Misframe

May 24, 2019

Security acronyms

I joined ShiftLeft a year ago, and since it’s my first time in the security space I had to familiarize myself with the following terminology. I use this as a reference. Hopefully it’s useful for you too!

Runtime

Runtime security involves inspection and protection against vulnerabilities while an application is running in production. Runtime security usually involves configuring a set of rules that apply to your application or architecture and enforcing them against incoming traffic.

WAF: Web Application Firewall

A WAF is a type of firewall that inspects HTTP traffic at the edge and blocks attacks.

Example: ModSecurity is an open-source WAF module for web servers like Apache.

RASP: Runtime Application Self-Protection

RASP products and tools modify and instrument a running application to protect it against attacks. For example, a RASP could hook into SQL database library functions to block potential SQL injection attacks.

Static analysis

Static analysis involves inspection of applications by looking at source code or byte code, or running automated scans against a running application to uncover any potential attack surfaces. Static analysis happens earlier on in the software development lifecycle, before you deploy your applications to production.
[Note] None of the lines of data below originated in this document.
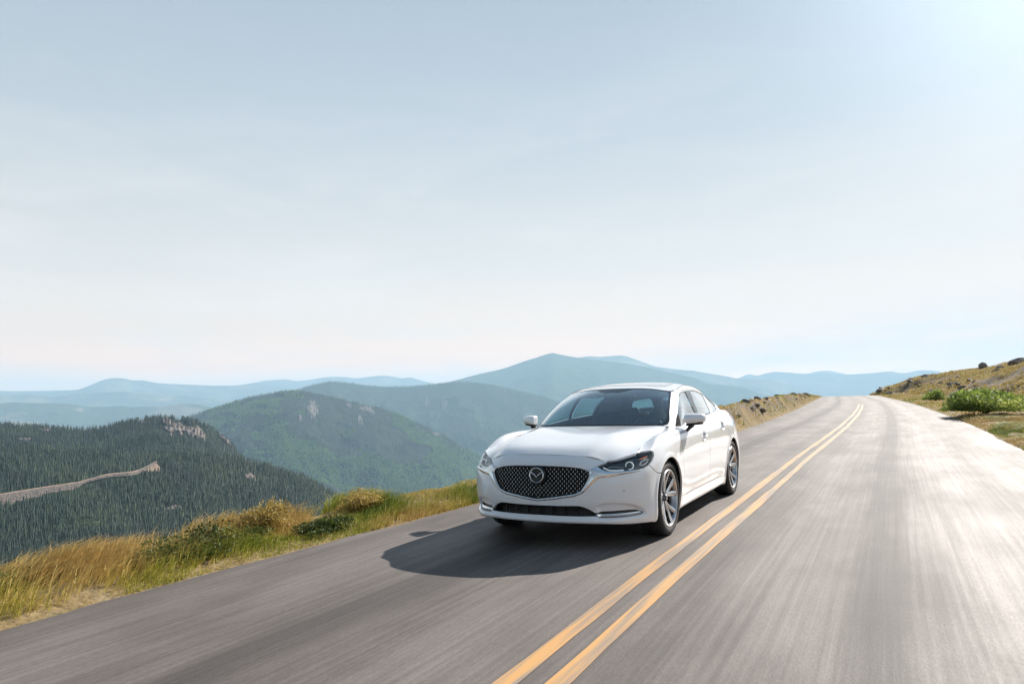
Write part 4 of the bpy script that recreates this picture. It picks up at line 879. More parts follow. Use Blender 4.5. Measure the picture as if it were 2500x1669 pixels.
R_('B1',[(500,1010),(640,966),(690,957),(715,951),(731,947),(765,936),(805,928),(840,930),(888,936),(930,940),(993,941),(1030,938),(1071,934),(1113,930),(1140,930),(1166,932),(1230,942),(1300,958),(1360,978),(1420,1000),(1500,1030),(1700,1090)],8000,2900,1050,midm,n=520,rows=110,rough=330,freq=1/1000,seed=19,crest_n=5,oname='mountain')
B2=R_('B2',[(380,1040),(454,1015),(490,1004),(522,994),(570,978),(627,962),(665,956),(700,952),(740,953),(780,960),(850,975),(919,989),(960,1004),(993,1019),(1035,1036),(1077,1054),(1120,1080),(1166,1108),(1230,1148),(1290,1185),(1400,1250)],4800,[(380,1600),(1400,1800)],[(380,520),(900,670),(1400,540)],nearm,n=520,rows=120,rough=240,freq=1/560,seed=20,crest_n=4,oname='hillside')
A3=R_('A3',[(-500,1040),(-200,1036),(0,1032),(48,1033),(96,1037),(191,1042),(223,1041),(255,1037),(290,1029),(319,1023),(350,1017),(383,1013),(415,1013),(446,1016),(475,1021),(497,1031),(525,1044),(548,1062),(570,1085),(600,1125),(640,1165),(700,1200),(780,1230)],1650,[(-500,450),(780,330)],[(-500,95),(400,110),(780,45)],nearm,n=460,rows=90,rough=20,freq=1/190,seed=21,crest_n=3,oname='hillside')
A1=R_('A1',[(-900,1075),(-400,1075),(0,1080),(96,1088),(191,1094),(290,1098),(335,1100),(398,1098),(478,1099),(530,1103),(574,1110),(640,1125),(700,1142),(740,1156),(779,1174),(826,1200),(880,1235),(960,1290)],1150,[(-900,560),(0,540),(500,520),(960,320)],[(-900,125),(0,115),(500,115),(960,58)],nearm,n=520,rows=130,rough=22,freq=1/165,seed=22,crest_n=2,power=1.0,oname='hillside')
# stony hillside to the right of the road
RH=Ridge('hillside',[(x*kk,y*kk,d) for x,y,d in [(1996,905.5,118),(2006,902,118),(2018,896,118),(2030,888,118),(2060,880,119),(2085,869,119),(2110,862,120),(2170,853,118),(2230,846,115),(2290,836,110),(2349,824,104),(2500,770,88),(2700,700,70),(2950,630,56)]],[(2120,8),(2180,22),(2260,38),(2380,54),(2500,60),(2700,58),(3140,36)],[(2120,.9),(2180,2.0),(2260,3.6),(2380,3.9),(2500,4.6),(2700,7.0),(3140,9.)],GM,n=420,rows=110,rough=1.5,freq=1/11.,seed=31,power=.95,back=.6,crest_n=.35)
# valley bottom, one sheet out to the horizon
xs=np.linspace(-23900,23900,110); X,Yv=np.meshgrid(xs-1000,xs,indexing='ij'); Zv=-1350+(fbm(X/2500,Yv/2500,4,40)-.5)*150
vo=mesh_np('terrain',np.stack([X,Yv,Zv],-1).reshape(-1,3),grid_tris(110,110),midm); tag(vo,kind='structure')
if vo.data.polygons[0].normal.z<0: vo.data.flip_normals()
if go.data.polygons[0].normal.z<0: pass
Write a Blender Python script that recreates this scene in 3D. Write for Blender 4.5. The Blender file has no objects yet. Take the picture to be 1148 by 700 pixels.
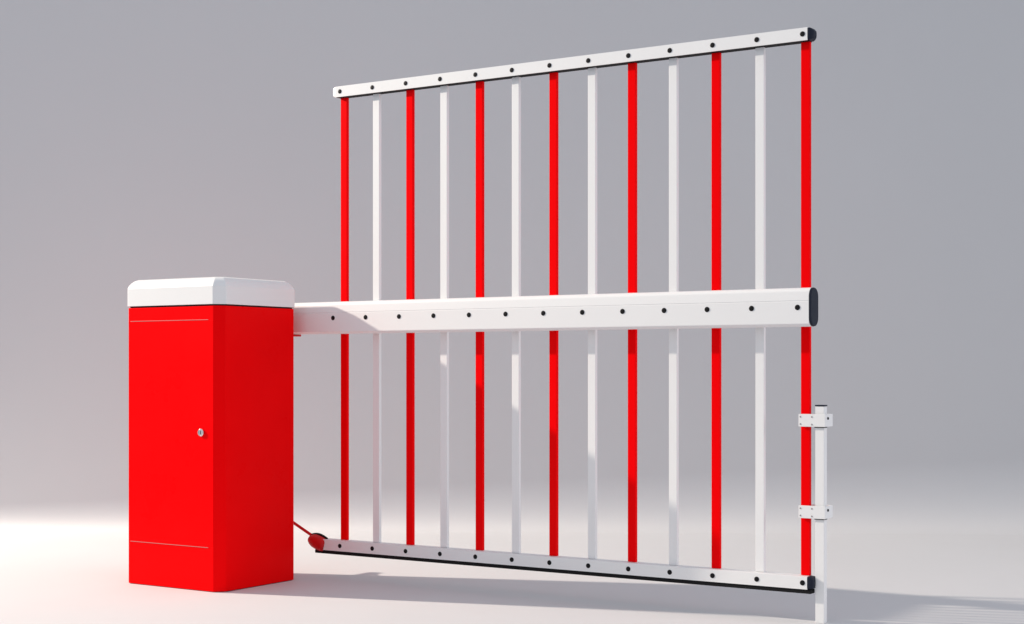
import bpy, bmesh, math, random
from mathutils import Vector, Matrix

random.seed(4)
S = bpy.context.scene
COL = S.collection

# ------------------------------------------------------------------ camera
TH = 0.57251                      # yaw of cabinet and arm about the vertical
cam_d = bpy.data.cameras.new('camera')
cam = bpy.data.objects.new('camera', cam_d)
COL.objects.link(cam)
cam.location = (0.0, 0.0, 0.72)
cam.rotation_euler = (math.radians(90), 0, 0)
cam_d.sensor_width = 36.0
cam_d.lens = 36.0 * 1735.33 / 1148.0
cam_d.shift_y = (413.1 - 350.0) / 1148.0
cam_d.clip_start = 0.05
cam_d.clip_end = 200.0
S.camera = cam

# ------------------------------------------------------------------ world: even, faintly cool studio ambience
W = bpy.data.worlds.new('World')
S.world = W
W.use_nodes = True
bg = W.node_tree.nodes['Background']
bg.inputs['Color'].default_value = (0.92, 0.985, 1.10, 1)
bg.inputs['Strength'].default_value = 0.635

# ------------------------------------------------------------------ key lamp, left of the set and a little behind
key_d = bpy.data.lights.new('key_lamp', 'SPOT')
key = bpy.data.objects.new('key_lamp', key_d)
COL.objects.link(key)
key.location = (-8.0, 6.965, 4.54)
key.rotation_euler = Vector((math.cos(math.radians(9)), -math.sin(math.radians(9)), -math.tan(math.radians(26)))).to_track_quat('-Z', 'Y').to_euler()
key_d.energy = 4750.0
key_d.color = (1.0, 0.89, 0.765)
key_d.shadow_soft_size = 0.1
key_d.spot_size = math.radians(35)
key_d.spot_blend = 0.3

# broad soft lamp from the right, fills the shaded sides
fill_d = bpy.data.lights.new('fill_softbox', 'AREA')
fill = bpy.data.objects.new('fill_softbox', fill_d)
COL.objects.link(fill)
fill_d.shape = 'RECTANGLE'
fill_d.size = 1.6
fill_d.size_y = 1.6
fill_d.energy = 9.0
fill_d.color = (1.0, 0.93, 0.97)
fill_d.spread = math.radians(70)
fill.location = (5.5, 3.0, 1.5)
fill.rotation_euler = (Vector((-0.8, 4.9, 0.5)) - fill.location).to_track_quat('-Z', 'Y').to_euler()

S.view_settings.view_transform = 'Standard'
S.view_settings.look = 'None'
S.view_settings.exposure = 0.0
S.view_settings.gamma = 1.0


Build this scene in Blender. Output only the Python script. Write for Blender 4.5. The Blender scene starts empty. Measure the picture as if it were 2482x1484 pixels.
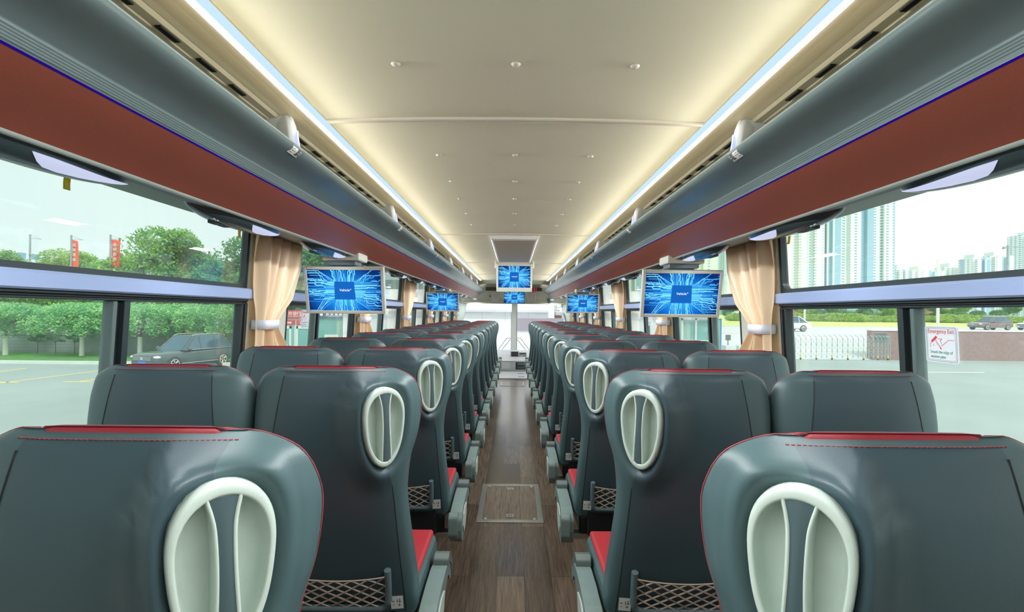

SCA: Software Composition Analysis

SCA refers to identifying vulnerabilities by looking at an application’s open-source dependencies. This can be done by inspecting manifest files like package.json and referring to a vulnerability database.

Example: GitHub can inspect your project’s open-source dependencies to find known vulnerabilities. See https://help.github.com/en/articles/about-security-alerts-for-vulnerable-dependencies.

SAST: Static Application Security Testing

SAST involves analyzing a program’s source code (or byte code) to find vulnerabilities. For example, a SAST product or tool could check for SQL injection vulnerabilities by looking for unsanitized strings from an external source that end up in a SQL query.

DAST: Dynamic Application Security Testing

DAST is a black-box security testing approach. This involves using a scanner like the Burp Suite which crawls an application and attempts various attacks.

IAST: Interactive Application Security Testing

IAST is like DAST, but also instruments an application to find vulnerabilities for a more focused scanning approach.